Stories and Calculations
There's a story here. And it happened 6 times. One of the times was my version, but I saw the pattern immediately.
Here's MY version of the story. The other versions share at least a bit of that shape.
My wife makes chili on most Mondays. One of my kids DEVOURS it. He's on a growth spurt. We recently discovered it's good with the "fixin's"...shredded cheese, sour cream, bacon bits, chopped green onions.
We had done our primary grocery shopping earlier in the day, but forgot the fixin's. So I had to make a run later in the day.
I went to a grocery store I don't usually patronize, a store that carries the Kroger brand. Sour cream was my last stop. I grabbed a Kroger Brand sour cream and headed toward the checkout. But then I passed the end cap you see pictured.
Kemp's brand sour cream was on sale, for a lower price than Kroger. Suddenly I had a choice to make, and I observed the calculation at multiple levels:
1️⃣ Easy to do, easy not to do, and ultimately it doesn't change our finances much, but little things add up. Always take the quarter over the nickel if you have to choose. Pure Milton Friedman.
2️⃣ What do I do with the Kroger sour cream? Is the difference worth going back to return it? Oh, NVM...I see that 5 other people solved this problem by simply exchanging them here. I wonder who the first was 🤔 What was THEIR calculation like? I bet it got easier with each new foreign sour cream that appeared in the end cap.
3️⃣ Is this the right thing to do? Is it tacky to leave the unwanted sour cream in a place it doesn't belong? Doesn't it look bad and make more work for the people who run the store? I run businesses too, and I always appreciate when people see how hard it is. Will I lose self-respect for doing this?
Ultimately I chose to do the exchange and add a sixth Kroger sour cream to the Kemp's end cap.
What's your takeaway?
Here's a couple for me:
👉 I think everyone is making calculations for their next action, but some of us are more aware of those than others, and they tend to be particularly creative and leadership-savvy. I call it "awareness of self-awareness". I think it's a special quality, and in some ways a burden. It often brings a sense of absurdity. This calculation is an example of what it feels like.
👉 Reality is constantly telling you stories and it is empowering to see them. As soon as I saw the exchanged sour creams I imagined 5 other people intersecting with my path. I wonder what they're doing right now. We share this little piece of our story, and in this way social groups are formed.

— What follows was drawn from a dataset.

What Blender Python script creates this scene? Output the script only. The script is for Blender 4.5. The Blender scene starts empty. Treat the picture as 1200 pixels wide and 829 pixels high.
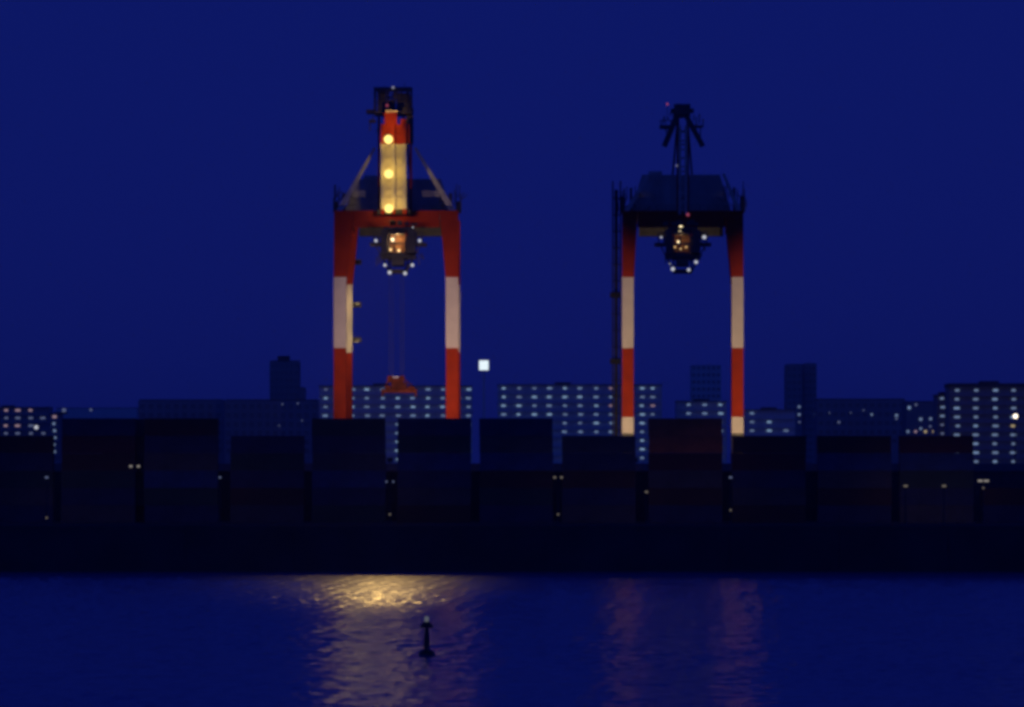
import bpy, bmesh, math, random
from mathutils import Vector, Matrix
R = math.radians
rnd = random.Random(7)
scene = bpy.context.scene
COL = scene.collection

# ------------------------------------------------------------------ camera (telephoto, level, shifted up)
F, CX, HY, CH = 4260.0, 600.0, 560.0, 13.0          # focal length in photo px, centre x, horizon y, height
cam = bpy.data.cameras.new("camera")
cam.sensor_width = 36.0
cam.lens = F / 1200 * 36.0
cam.shift_y = (HY - 414.5) / 1200
cam.clip_start, cam.clip_end = 1.0, 30000
camo = bpy.data.objects.new("camera", cam)
COL.objects.link(camo)
camo.location = (0, 0, CH)
camo.rotation_euler = (R(90), 0, 0)
scene.camera = camo

def wx(px, Y): return (px - CX) / F * Y
def wz(py, Y): return CH + (HY - py) / F * Y

# ------------------------------------------------------------------ materials
def mat(name, col, rough=0.6, metal=0.0, var=0.25, scale=0.6, spec=.5):
    m = bpy.data.materials.new(name); m.use_nodes = True
    nt = m.node_tree; b = nt.nodes["Principled BSDF"]
    b.inputs["Roughness"].default_value = rough
    b.inputs["Metallic"].default_value = metal
    b.inputs["Specular IOR Level"].default_value = spec
    if var:
        tc = nt.nodes.new("ShaderNodeTexCoord")
        n = nt.nodes.new("ShaderNodeTexNoise"); n.inputs["Scale"].default_value = scale
        n.inputs["Detail"].default_value = 6
        nt.links.new(tc.outputs["Object"], n.inputs["Vector"])
        cr = nt.nodes.new("ShaderNodeValToRGB")
        cr.color_ramp.elements[0].position = 0.3; cr.color_ramp.elements[1].position = 0.7
        d = [c * (1 - var) for c in col]; l = [min(1, c * (1 + var)) for c in col]
        cr.color_ramp.elements[0].color = (*d, 1); cr.color_ramp.elements[1].color = (*l, 1)
        nt.links.new(n.outputs["Fac"], cr.inputs["Fac"])
        nt.links.new(cr.outputs["Color"], b.inputs["Base Color"])
    else:
        b.inputs["Base Color"].default_value = (*col, 1)
    return m

def emit(name, col, s):
    m = bpy.data.materials.new(name); m.use_nodes = True
    nt = m.node_tree; b = nt.nodes["Principled BSDF"]
    b.inputs["Base Color"].default_value = (0.05, 0.05, 0.05, 1)
    b.inputs["Emission Color"].default_value = (*col, 1)
    b.inputs["Emission Strength"].default_value = s
    return m

M = dict(
    red=mat("crane_red_paint", (0.35, 0.032, 0.004), 0.75, 0, .18, .35, spec=.12),
    cream=mat("crane_white_paint", (0.72, 0.66, 0.58), 0.75, 0, .10, .35, spec=.15),
    steel=mat("dark_steel", (0.06, 0.06, 0.065), 0.55, 0.3, .3, 1.0),
    pale=mat("pale_steel", (0.50, 0.49, 0.47), 0.5, 0, .2, .8),
    house=mat("machinery_cladding", (0.40, 0.40, 0.39), 0.6, 0, .2, .3),
    rope=mat("wire_rope", (0.10, 0.10, 0.10), 0.5, 0.6, .1, 1),
    orange=mat("spreader_orange", (0.09, 0.018, 0.006), 0.75, 0, .6, .8, spec=.12),
    cab=mat("cab_lining", (0.20, 0.085, 0.03), 0.7, 0, .6, 1.6),
    glass=mat("curtained_glass", (0.22, 0.23, 0.25), 0.25, 0, .2, .3),
    concrete=mat("concrete", (0.05, 0.05, 0.048), 0.85, 0, .25, .15),
    asphalt=mat("asphalt", (0.045, 0.045, 0.047), 0.95, 0, .25, .08),
    land=mat("land", (0.05, 0.055, 0.045), 0.95, 0, .3, .01),
    black=mat("black_steel", (0.012, 0.012, 0.014), 0.85, 0, .2, 1, spec=.15),
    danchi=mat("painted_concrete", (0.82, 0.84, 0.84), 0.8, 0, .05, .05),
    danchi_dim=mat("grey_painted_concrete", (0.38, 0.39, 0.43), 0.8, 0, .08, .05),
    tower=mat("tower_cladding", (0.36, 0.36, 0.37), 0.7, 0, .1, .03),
    roofing=mat("roofing", (0.12, 0.12, 0.12), 0.9, 0, .2, .1),
    buoy=mat("buoy_paint", (0.02, 0.05, 0.03), 0.5, 0, .25, 1.5),
    l_sodium=emit("sodium_lens", (1.0, 0.76, 0.20), 1.7),
    l_cab=emit("cab_lamp", (1.0, 0.62, 0.25), 1.6),
    l_cabw=emit("cab_window_light", (1.0, 0.80, 0.45), 2.2),
    l_white=emit("floodlight_lens", (0.86, 0.88, 1.0), 0.6),
    l_dimw=emit("dim_lamp_lens", (0.75, 0.75, 1.0), 0.30),
    l_red=emit("red_obstruction_lamp", (1.0, 0.16, 0.30), 0.30),
    l_sign=emit("white_sign_face", (0.80, 0.92, 1.0), 1.1),
    l_yard=emit("yard_lamp_lens", (0.95, 0.80, 0.62), 0.15),
    l_yardb=emit("bright_yard_lamp_lens", (1.0, 0.90, 0.80), 0.27),
    l_street=emit("street_lamp_lens", (1.0, 0.84, 0.66), 2.6),
    l_buoy=emit("buoy_lantern_lens", (0.80, 0.88, 1.0), 0.10),
)
COR = [emit("corridor_tube_%s" % n, c, s) for n, c, s in (
    ("bright", (0.42, 0.66, 1.0), 0.58), ("mid", (0.40, 0.60, 1.0), 0.42),
    ("soft", (0.42, 0.60, 1.0), 0.32), ("faint", (0.45, 0.55, 1.0), 0.20),
    ("warm", (1.0, 0.66, 0.80), 0.30), ("amber", (1.0, 0.78, 0.42), 0.42))]
CORW = COR[4]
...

This is a small example, but its lessons can be generalized to much harder, more complicated ones. All leadership choices are based on similar calculations, and every choice tells a story. A friend of mine specializes in the field of semiotics, which basically looks at the world as a massive collection of signals, each of which tells a story. To change your results, look at the stories.